With roughly 25% of all Australian mortgages switching from 2% fixed to 6%+ variable in 2023 & RBA taking a more hawkish stance to fight inflation, cap rates across real estate assets are facing price discovery and decompression. Our team is on the look for potential acquisitions of assets that mitigates higher interest expense with structural inflation hedges, or can ride the current trends of increased travel / China re-opening / Australia’s huge inflow of international students due to China’s stance on foreign online learning. With occupancy rates on the rise, the environment presents

itself with a more nuanced approach balancing rising revenues with inflationary pressures and increasing cost of capital, with the best assets hopefully maintaining coverage ratios and thus maintaining negotiation leverage with lenders going forward into 2024. Thus, optimizing efficiencies and economies of scale becomes even more crucial during this new discovery period.
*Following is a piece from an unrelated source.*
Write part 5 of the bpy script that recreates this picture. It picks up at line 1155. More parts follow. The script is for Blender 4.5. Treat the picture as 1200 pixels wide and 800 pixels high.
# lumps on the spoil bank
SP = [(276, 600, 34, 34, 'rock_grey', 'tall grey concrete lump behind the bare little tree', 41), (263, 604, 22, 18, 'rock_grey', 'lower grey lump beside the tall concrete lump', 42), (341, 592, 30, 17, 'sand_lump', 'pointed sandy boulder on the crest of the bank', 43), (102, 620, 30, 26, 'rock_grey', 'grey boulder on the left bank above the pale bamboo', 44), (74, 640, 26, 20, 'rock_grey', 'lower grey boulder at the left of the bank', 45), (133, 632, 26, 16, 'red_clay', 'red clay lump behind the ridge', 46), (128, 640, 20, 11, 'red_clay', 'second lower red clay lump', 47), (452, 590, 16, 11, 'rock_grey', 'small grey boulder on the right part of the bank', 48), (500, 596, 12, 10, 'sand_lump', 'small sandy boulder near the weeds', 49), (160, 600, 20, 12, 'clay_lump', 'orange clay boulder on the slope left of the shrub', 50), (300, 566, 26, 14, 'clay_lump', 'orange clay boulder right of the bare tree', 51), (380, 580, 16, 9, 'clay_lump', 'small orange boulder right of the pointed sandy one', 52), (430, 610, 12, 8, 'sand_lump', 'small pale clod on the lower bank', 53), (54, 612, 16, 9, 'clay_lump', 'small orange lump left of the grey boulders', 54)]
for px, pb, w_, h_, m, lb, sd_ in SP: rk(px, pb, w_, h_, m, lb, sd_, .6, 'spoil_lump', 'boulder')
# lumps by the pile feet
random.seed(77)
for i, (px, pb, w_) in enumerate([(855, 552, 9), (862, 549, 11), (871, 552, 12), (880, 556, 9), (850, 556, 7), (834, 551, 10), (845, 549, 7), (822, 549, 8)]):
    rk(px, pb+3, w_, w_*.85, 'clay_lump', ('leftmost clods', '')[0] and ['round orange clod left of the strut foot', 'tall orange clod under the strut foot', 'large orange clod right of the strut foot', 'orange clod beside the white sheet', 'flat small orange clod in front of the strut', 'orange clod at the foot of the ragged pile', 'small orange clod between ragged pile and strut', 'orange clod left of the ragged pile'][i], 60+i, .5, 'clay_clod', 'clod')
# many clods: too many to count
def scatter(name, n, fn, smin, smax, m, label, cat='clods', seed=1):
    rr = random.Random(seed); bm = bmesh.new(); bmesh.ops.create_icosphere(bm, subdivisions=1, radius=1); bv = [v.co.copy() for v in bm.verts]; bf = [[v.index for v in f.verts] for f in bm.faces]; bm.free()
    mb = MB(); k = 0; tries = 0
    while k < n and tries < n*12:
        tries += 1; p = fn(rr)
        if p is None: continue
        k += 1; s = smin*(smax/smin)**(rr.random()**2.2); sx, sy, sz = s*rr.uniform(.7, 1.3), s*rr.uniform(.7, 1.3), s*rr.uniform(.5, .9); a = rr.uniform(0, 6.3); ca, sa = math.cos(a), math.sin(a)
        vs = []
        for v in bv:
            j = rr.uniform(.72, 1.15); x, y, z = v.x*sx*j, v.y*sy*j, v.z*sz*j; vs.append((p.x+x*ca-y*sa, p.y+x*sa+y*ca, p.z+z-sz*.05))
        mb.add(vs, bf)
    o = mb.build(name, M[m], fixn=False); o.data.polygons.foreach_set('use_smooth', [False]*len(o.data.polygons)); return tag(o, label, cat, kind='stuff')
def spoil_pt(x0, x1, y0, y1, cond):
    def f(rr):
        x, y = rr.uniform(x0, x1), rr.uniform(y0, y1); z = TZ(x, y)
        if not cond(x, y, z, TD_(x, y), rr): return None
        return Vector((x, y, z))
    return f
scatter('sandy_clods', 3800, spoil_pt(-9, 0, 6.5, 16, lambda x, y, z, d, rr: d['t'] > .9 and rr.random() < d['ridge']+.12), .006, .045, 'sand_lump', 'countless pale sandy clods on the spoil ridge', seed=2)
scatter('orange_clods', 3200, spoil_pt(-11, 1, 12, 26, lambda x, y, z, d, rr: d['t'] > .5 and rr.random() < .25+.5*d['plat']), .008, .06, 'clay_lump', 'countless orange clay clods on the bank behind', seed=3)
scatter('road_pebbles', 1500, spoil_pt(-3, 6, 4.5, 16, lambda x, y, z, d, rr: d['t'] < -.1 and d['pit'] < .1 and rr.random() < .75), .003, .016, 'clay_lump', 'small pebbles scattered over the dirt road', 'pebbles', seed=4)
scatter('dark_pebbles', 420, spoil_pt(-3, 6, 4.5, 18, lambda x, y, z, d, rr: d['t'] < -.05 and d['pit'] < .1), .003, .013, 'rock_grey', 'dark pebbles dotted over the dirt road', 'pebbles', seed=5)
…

Similarly, there are economies of scale in management rights investments. For just a single project, usually there are redundancies for caretaking hires or property management hires. A portfolio of projects within a meaningful radius allows for greater optimization and also emergency relief management. A gardening team can handle gardens for multiple projects and the same can be said for the cleaning team and the repairs team.


The market for the maximum number of units that a property manager can handle is approximately 400. However, it is seldom where an individual project will have 400 units to manage. And for those projects, usually there is a lot of competing investors to bid for such.


Similar for caretaking, though there is more variation depending upon the type of project, seldom will a full-time caretaker be optimized. Thus this is reflected in ROI, whereby size of income affects valuation multiple.


Here (graphic 2) is a measure of the number of units to manage and number of units in leasing pool for the AUD 2m-5m projects listed in October 2022. The average number of units in a project is 137, with the average number of units in leasing pool at 61. Given this information and without deep diving into the specifics of each project, we can derive that many of these projects can be handled with a full-time property manager plus casual caretaker, cleaner or gardener combo, given that the property manager will handle a lot of the daily routines.


Diving deeper (graphic 1), we can compare wage efficiencies of each project. This measures the price an investor has to pay for hiring a manager to manage one unit per annum. A value of $400 meaning that the investor is paying the manager $400 per annum for each unit managed. Using such analysis gives further insight in comparing projects. Obviously singling out wage efficiency as a factor, the lower the unit cost the higher the ROI. The range of efficiencies here range from a cost of $315 per unit to $1100 per unit.